Tester la mode du moment
“Investissez dans de la tech ultra-visible et ultra-tendance.” Eh oui, nous avons bel et bien entendu de tels conseils, même écrits noir sur blanc sur un transparent. Un peu étonnant dans le chef de Gartner qui, en temps normal, avertit constamment les CIO, dans le cadre de graphiques de ‘hype cycle’, sur les risques liés aux nouvelles technologiques très en vogue. Vous savez, ces graphiques qui évoquent les notions de peak of inflated expectations, de trough of disillusionment et de slope of enlightenment. “Certes, cela peut surprendre, reconnaît Mesaglio, certainement dans un contexte économique baissier, mais permettez-moi d’expliquer pourquoi il convient quand même d’investir dans une technologie dont les risques d’échec sont réels.”
“Les organisations qui investissent lors de périodes économiques difficiles restent en tête du peloton. Les organisations qui investissent ouvertement attirent les meilleurs profils. Et c’est important, car en tant qu’organisation, vous avez toujours un problème de talents”, explique Mesaglio.

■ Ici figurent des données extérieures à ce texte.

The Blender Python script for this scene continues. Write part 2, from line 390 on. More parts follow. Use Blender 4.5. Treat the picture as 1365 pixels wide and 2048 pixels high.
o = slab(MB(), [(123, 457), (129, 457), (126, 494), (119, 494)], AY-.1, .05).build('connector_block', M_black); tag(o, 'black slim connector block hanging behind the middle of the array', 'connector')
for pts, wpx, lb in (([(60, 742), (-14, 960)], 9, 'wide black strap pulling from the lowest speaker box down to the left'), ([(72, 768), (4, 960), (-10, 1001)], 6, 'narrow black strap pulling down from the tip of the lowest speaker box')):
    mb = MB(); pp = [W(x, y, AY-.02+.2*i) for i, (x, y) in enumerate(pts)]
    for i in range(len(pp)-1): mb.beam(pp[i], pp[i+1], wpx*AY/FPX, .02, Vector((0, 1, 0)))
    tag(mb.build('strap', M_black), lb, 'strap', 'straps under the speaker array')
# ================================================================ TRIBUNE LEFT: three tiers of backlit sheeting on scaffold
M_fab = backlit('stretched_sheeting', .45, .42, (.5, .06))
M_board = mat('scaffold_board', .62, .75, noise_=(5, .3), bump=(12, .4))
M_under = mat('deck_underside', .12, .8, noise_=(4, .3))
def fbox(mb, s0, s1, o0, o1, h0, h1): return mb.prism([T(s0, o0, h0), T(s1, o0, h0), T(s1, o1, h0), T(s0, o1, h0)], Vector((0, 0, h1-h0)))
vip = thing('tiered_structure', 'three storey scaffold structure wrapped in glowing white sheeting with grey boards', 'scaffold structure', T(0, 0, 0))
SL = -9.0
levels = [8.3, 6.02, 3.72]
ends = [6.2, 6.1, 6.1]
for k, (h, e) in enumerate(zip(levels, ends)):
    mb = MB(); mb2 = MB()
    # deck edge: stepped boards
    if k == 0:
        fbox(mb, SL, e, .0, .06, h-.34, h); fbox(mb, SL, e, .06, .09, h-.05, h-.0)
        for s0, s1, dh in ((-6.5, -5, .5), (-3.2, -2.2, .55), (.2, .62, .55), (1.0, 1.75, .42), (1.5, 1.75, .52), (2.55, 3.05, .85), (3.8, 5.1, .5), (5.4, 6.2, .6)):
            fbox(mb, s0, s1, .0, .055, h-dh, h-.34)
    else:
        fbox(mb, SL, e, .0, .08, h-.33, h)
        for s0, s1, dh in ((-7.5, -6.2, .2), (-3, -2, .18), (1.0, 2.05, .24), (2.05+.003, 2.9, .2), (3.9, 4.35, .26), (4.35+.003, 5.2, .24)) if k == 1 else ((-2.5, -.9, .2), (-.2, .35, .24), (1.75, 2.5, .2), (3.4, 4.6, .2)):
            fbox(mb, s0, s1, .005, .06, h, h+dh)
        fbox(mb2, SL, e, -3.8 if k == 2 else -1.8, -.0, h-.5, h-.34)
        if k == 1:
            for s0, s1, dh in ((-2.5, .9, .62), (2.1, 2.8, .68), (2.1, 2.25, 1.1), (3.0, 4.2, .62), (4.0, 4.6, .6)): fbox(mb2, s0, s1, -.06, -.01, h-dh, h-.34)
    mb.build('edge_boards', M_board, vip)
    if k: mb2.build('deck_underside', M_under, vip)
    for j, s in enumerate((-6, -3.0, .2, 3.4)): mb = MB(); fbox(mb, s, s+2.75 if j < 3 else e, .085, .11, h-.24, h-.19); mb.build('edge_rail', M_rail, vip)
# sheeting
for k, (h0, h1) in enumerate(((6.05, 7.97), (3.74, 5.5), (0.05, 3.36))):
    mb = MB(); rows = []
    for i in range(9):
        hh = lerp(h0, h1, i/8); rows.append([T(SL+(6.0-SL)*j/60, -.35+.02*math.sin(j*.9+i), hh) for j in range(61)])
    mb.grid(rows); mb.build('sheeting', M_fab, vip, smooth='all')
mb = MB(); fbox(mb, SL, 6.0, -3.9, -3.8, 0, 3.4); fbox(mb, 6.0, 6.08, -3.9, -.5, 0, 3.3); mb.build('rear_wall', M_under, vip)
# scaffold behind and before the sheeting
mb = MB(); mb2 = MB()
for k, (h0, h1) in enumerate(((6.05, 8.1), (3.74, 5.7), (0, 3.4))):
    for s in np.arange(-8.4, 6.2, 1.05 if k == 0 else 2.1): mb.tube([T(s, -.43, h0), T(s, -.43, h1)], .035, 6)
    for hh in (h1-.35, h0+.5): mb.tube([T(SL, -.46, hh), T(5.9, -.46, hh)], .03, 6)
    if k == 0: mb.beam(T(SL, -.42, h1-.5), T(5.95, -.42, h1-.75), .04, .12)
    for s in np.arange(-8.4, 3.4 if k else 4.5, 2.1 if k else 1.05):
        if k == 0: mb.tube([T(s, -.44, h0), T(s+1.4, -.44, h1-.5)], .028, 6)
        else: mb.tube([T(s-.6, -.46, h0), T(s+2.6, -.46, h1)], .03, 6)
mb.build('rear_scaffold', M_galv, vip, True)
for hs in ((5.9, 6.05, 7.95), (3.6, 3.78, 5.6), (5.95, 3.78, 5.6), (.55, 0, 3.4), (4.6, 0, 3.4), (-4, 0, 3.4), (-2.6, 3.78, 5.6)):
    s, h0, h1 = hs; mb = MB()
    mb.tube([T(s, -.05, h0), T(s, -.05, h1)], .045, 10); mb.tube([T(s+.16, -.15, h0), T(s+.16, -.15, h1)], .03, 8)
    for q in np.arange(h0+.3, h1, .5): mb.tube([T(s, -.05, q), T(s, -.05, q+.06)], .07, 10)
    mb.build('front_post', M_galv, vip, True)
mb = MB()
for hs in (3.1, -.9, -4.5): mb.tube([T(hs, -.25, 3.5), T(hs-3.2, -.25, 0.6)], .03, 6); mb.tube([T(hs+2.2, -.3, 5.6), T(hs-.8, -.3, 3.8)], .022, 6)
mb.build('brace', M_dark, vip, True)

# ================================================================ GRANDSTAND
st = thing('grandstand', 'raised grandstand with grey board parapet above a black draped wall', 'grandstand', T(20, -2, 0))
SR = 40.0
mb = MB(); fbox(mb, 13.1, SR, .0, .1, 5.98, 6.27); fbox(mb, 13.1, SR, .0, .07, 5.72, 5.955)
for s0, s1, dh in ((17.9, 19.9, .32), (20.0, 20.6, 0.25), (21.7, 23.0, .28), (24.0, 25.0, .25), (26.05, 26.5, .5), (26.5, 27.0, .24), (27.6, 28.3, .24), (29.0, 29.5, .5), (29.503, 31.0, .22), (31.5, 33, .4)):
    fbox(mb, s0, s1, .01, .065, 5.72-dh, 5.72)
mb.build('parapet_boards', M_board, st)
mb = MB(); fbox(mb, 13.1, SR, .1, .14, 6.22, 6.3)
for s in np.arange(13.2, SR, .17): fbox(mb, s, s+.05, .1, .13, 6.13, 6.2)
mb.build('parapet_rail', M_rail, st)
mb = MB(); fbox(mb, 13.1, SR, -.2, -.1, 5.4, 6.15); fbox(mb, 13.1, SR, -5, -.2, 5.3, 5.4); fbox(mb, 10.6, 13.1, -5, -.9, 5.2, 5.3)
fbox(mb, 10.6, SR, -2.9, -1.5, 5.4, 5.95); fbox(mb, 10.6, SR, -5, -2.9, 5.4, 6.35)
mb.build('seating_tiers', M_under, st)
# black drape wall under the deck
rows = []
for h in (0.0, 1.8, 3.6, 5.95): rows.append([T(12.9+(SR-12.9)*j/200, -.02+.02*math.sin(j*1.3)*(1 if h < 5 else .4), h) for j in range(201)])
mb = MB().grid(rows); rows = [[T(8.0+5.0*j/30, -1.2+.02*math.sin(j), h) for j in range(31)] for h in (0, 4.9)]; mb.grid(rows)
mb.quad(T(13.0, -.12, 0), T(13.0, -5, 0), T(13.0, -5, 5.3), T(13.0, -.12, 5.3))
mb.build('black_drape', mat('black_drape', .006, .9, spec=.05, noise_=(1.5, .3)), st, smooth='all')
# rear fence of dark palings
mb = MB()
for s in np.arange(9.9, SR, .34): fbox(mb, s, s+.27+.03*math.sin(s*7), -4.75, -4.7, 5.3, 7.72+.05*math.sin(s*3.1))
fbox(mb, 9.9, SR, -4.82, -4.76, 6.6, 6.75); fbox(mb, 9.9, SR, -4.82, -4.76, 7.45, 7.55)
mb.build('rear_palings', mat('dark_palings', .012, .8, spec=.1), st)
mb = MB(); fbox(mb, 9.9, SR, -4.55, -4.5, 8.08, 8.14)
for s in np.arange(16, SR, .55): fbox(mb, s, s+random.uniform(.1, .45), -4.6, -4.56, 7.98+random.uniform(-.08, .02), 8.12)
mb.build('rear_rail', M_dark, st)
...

Et de prendre un exemple. “Avez-vous déjà envisagé d’investir dans un intravers? Il s’agit d’un concept émergent de bureau virtuel qui intègre la technologie du métavers pour rassembler les collaborateurs dans une réunion immersive afin de leur permettre de collaborer et d’innover. Oui, le terme est tombé: métavers. Et non, nous ne sommes pas dans l’effet de mode: le métavers va s’imposer. Certes, il est encore un peu tôt, mais il est important de ne pas tarder. Imaginez ce que penseraient vos collaborateurs si vous investissiez même timidement dans ce type de nouvelle technologie immersive et que vous leur laissiez la possibilité de l’expérimenter pour voir l’impact qu’elle pourrait avoir.”
“Il faut en moyenne entre 5 et 10 ans avant qu’une technologie ne se généralise. Si vous investissez tôt dans une nouvelle technologie, vous attirez ces jeunes loups qui veulent être aux avant-postes”, conclut Mesaglio.